Spesso leggo sui giornali o sui social, che il “calcio è malato”, per quale motivo?
Il calcio riflette la situazione che abbiamo, abbiamo bisogno di grandissime riforme spero nel presidente Gravina che sta intraprendendo la strada giusta con la riduzione delle squadre professionistiche, hanno una tassazione insostenibile, non si conta più sui settori giovanili per me la regola degli under in serie D è pura follia. Questo perché ogni anno si “buttano” dentro al campo i 2003, 2004 e la maggior parte di loro non hanno una prospettiva, perché? Perché magari quei ragazzi non vanno a studiare, fanno 30 partite in serie D in un anno, 90 in tre anni e quando smettono vanno a giocare in promozione e in eccellenza, forse non hanno studiato, non faranno mai i giocatori professionisti e si ritroveranno in mezzo a una strada.
È tutto sbagliato perché i giovani se sono bravi giocano e non hanno bisogno di regolamenti particolari, in conclusione vengono penalizzati i grandi e vengono penalizzati i piccoli.
Un giocatore che lei ammira tantissimo e uno che ammira meno?
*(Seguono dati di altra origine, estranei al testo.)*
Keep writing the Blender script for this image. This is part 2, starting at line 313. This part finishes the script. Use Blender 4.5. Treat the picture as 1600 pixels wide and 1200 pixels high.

Un giocatore che ammiro è Juro Pejic, è un ragazzo che è con me da 4, 5 anni, è croato, un giocatore che sarebbe sprecato in serie B. Ha un bel modo di ragionare. Se ne avessi 20 in squadra potrebbe vincere tutto, ma proprio tutto. Non saprei dire che ammiro meno, non mi piacciono i giocatori che hanno poco fame.
Un sogno per il futuro?
Non è molto quello di arrivare in serie B, A, è di riuscire a trovare una società che mi faccia lavorare per 4/5 anni e di riuscire a costruire qualcosa, il mio grande sogno, a medio termine è questo che ho appena detto. Mi piacerebbe riuscire a costruire qualcosa, per fare calcio c’è bisogno di strutture, di settori giovanili, di tante cose, il mio sogno è mettermi alla prova, cercando di costruire qualcosa di importante, mi piace lavorare a 360 gradi. In prima categoria ho fatto tutto, dal magazziniere, facevo la distinta, ho fatto tante cose da solo. Quando vado in una società riesco a vedere tutto, sicuramente può essere una dote, naturalmente ho tantissimo da imparare, ma se non fai non impari.